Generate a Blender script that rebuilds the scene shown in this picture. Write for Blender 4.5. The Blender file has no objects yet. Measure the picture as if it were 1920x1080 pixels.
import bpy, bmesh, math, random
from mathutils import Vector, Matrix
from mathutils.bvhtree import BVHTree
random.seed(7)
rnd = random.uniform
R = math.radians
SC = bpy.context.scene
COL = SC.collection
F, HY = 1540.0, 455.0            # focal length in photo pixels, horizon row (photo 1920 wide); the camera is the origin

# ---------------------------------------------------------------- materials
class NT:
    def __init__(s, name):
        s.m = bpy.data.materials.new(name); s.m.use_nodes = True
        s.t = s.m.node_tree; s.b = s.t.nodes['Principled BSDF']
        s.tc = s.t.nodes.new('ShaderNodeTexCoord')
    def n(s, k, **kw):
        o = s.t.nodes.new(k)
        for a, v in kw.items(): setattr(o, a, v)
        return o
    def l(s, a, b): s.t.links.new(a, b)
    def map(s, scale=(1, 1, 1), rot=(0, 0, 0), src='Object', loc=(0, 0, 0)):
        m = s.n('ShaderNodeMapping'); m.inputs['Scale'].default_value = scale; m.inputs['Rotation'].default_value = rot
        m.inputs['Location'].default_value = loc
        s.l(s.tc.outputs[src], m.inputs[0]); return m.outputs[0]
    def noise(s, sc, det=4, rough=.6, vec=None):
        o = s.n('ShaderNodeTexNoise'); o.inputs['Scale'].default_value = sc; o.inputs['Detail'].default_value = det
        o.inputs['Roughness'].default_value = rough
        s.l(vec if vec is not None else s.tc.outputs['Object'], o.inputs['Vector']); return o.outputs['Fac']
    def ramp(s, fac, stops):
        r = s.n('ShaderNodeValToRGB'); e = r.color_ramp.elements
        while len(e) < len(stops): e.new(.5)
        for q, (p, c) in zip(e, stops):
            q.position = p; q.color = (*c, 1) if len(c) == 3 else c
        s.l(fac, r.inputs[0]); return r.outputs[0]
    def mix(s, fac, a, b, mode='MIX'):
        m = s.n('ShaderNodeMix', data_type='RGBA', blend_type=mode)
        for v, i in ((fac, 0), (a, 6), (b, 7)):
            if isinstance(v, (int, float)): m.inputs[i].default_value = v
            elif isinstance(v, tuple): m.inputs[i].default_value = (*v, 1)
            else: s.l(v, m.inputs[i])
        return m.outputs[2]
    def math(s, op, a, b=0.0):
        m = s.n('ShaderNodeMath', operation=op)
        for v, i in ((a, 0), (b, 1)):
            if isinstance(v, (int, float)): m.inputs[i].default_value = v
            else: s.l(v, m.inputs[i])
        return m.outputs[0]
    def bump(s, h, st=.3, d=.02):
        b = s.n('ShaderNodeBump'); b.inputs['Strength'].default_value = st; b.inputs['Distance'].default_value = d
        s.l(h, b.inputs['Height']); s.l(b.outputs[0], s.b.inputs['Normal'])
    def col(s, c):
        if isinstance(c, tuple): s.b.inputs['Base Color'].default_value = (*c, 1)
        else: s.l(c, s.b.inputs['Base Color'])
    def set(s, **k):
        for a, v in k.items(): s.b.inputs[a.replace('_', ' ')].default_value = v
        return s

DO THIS
Please print the material above exactly as it appears, from its first line through the line containing "F, HY = 1540.0, 455.0", inclusive, and stop there.

TASK OUTPUT
Generate a Blender script that rebuilds the scene shown in this picture. Write for Blender 4.5. The Blender file has no objects yet. Measure the picture as if it were 1920x1080 pixels.
import bpy, bmesh, math, random
from mathutils import Vector, Matrix
from mathutils.bvhtree import BVHTree
random.seed(7)
rnd = random.uniform
R = math.radians
SC = bpy.context.scene
COL = SC.collection
F, HY = 1540.0, 455.0            # focal length in photo pixels, horizon row (photo 1920 wide); the camera is the origin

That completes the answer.